105kmもの距離を選手たちが駆け抜けていくが、1周16.8kmの周回コースなので何度も選手たちの走りを見ることが可能だ。京都ステージのオススメの観戦ポイントを2つ紹介しよう。1つ目はもちろんゴールの「けいはんなプラザ」だ。ブースも多数出展されており、選手が周回してくる待ち時間を使ってブースめぐりをするという効率的な楽しみ方も可能である。
2つ目の観戦ポイントは鳥谷池だ。1つ目の観戦おオススメポイント「けいはんなプラザ」から徒歩で観戦に行ける上り坂区間である。「鳥谷池」手前にある右ヘアピンコーナーは絶好の観戦ポイントになっており、レースの熱戦を間近で見たい方はぜひ足を伸ばしてほしい
レース序盤は鳥谷池エリアでの観戦、レース終盤はけいはんなプラザでゴールスプリントを観戦するという楽しみ方もいいだろう。

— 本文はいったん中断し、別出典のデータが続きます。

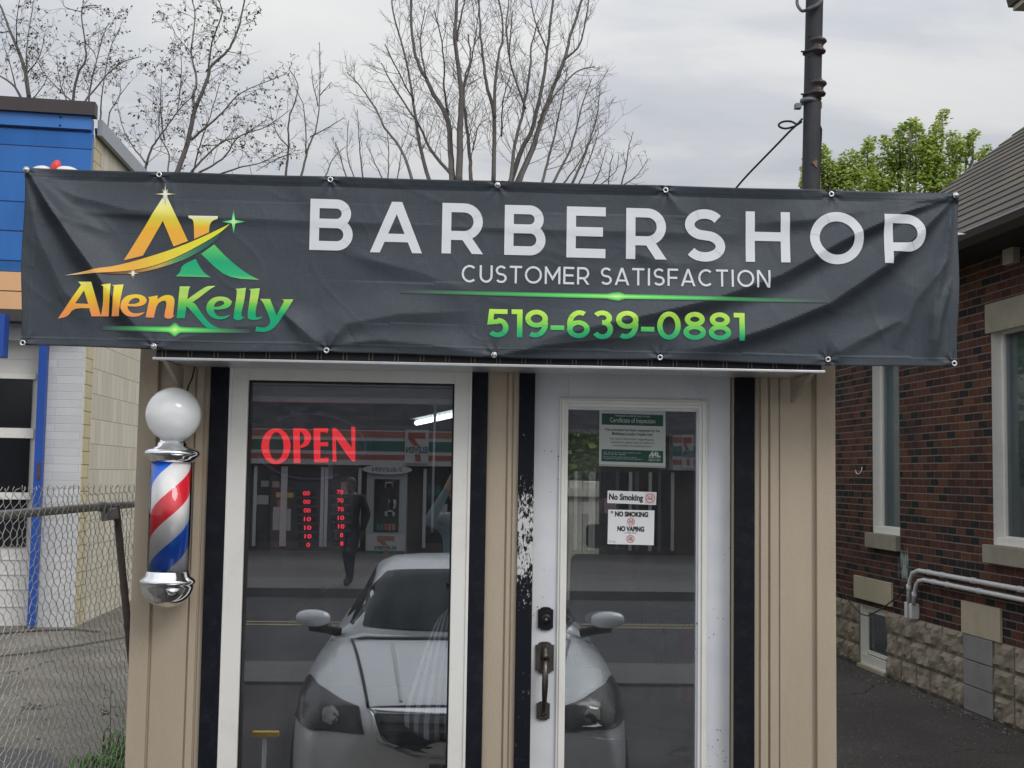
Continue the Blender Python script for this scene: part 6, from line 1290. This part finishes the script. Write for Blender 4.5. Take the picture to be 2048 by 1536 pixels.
# maple in fresh leaf
YT = 23.0; mt = thing('maple_tree', 'bright green leafy maple behind the service mast and the brick house roof', 'tree', (UX(1790,YT,380), YT, 0)); rnd = random.Random(9); mb = MB()
EL = [(1660,352,32,36),(1640,318,22,36),(1700,338,30,42),(1735,308,13,38),(1765,345,36,42),(1800,310,26,48),(1832,268,13,36),(1885,236,10,22),(1872,272,14,32),(1820,248,12,16),(1800,262,10,20),(1905,285,12,32),(1850,320,40,46),(1912,300,16,30),(1932,300,14,34),(1946,272,9,17),(1890,350,44,38),(1968,302,7,16),(1962,322,12,26),(1700,375,80,45),(1830,385,110,50),(1607,362,9,22),(1770,290,9,24),(1745,285,5,16),(1858,300,24,40),(1618,340,14,40)]
s_ = FPX/(YT+DIST)
leafcloud(mb, [(U(px,py,YT+random.uniform(-.4,.4)), rx/s_, max(.35, rx/s_*1.1), ry/s_) for px,py,rx,ry in EL], 400, .092, rnd)
leafcloud(mb, [(Vector((UX(1800,YT,380)+rnd.uniform(-2.0,2.0), YT+rnd.uniform(-1.5,1.5), rnd.uniform(4.0,7.6))), .8, .8, .7) for i in range(16)], 30, .15, rnd)
mb.build('crown', leafmat('maple_leaf', (.15,.27,.05), (.56,.62,.15), .55), mt, fix=False)
mb = MB(); b = Vector((UX(1790,YT,380), YT, 0)); mb.tube([b, b+Vector((0,0,3)), b+Vector((.1,0,5))], [.24,.2,.17], 10)
for px, py, rx, ry in EL[:20]:
    mb.tube([b+Vector((.05,0,4+rnd.uniform(0,1))), U(px,py+ry+30,YT+rnd.uniform(-.3,.3)), U(px,py-ry*.5,YT)], [.08,.035,.010], 5)
mb.build('trunk', m_bark, mt)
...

もしも逃げが発生したら途中で観戦ポイントを行き来しても面白い。
プロ選手とセレモニーランが可能
京都ステージのプロが行うセレモニーランには、一般のサイクリストも参加可能だ。しかし、人数には限りがある。企画協力のqbeiオンラインショップで募集が開始されている。
あこがれのプロ選手たちとセレモニーランを走れるという機会はそうめったにあるものではない。気になるサイクリストはぜひともセレモニーランに参加して、プロ選手たちと一緒に走ってみてほしい。もしかしたらその日の作戦や、トレーニング、ロードバイクの乗り方などを教えてもらえるかもしれない。
まとめ:京都ステージは5月20日(月)開催
いよいよTOJ開催まで1か月を切った。第2ステージ京都からレースが本格化していく。数多くのプロ選手が集結し、普段見ることができない光景が目の前で見ることができるチャンスだ。一般のサイクリストはレースに出ることは叶わないかもしれないが、セレモニーランという形で参加できる。プロと一緒に走れる貴重な機会、そして沿道の観客に声援を浴びながらパレード走行ができる。
今年のTOJは一体どのようなレースが繰り広げられるのだろうか。TOJ第1戦堺ステージを皮切りに、日本を舞台にした熱き戦いの幕が開けようとしている。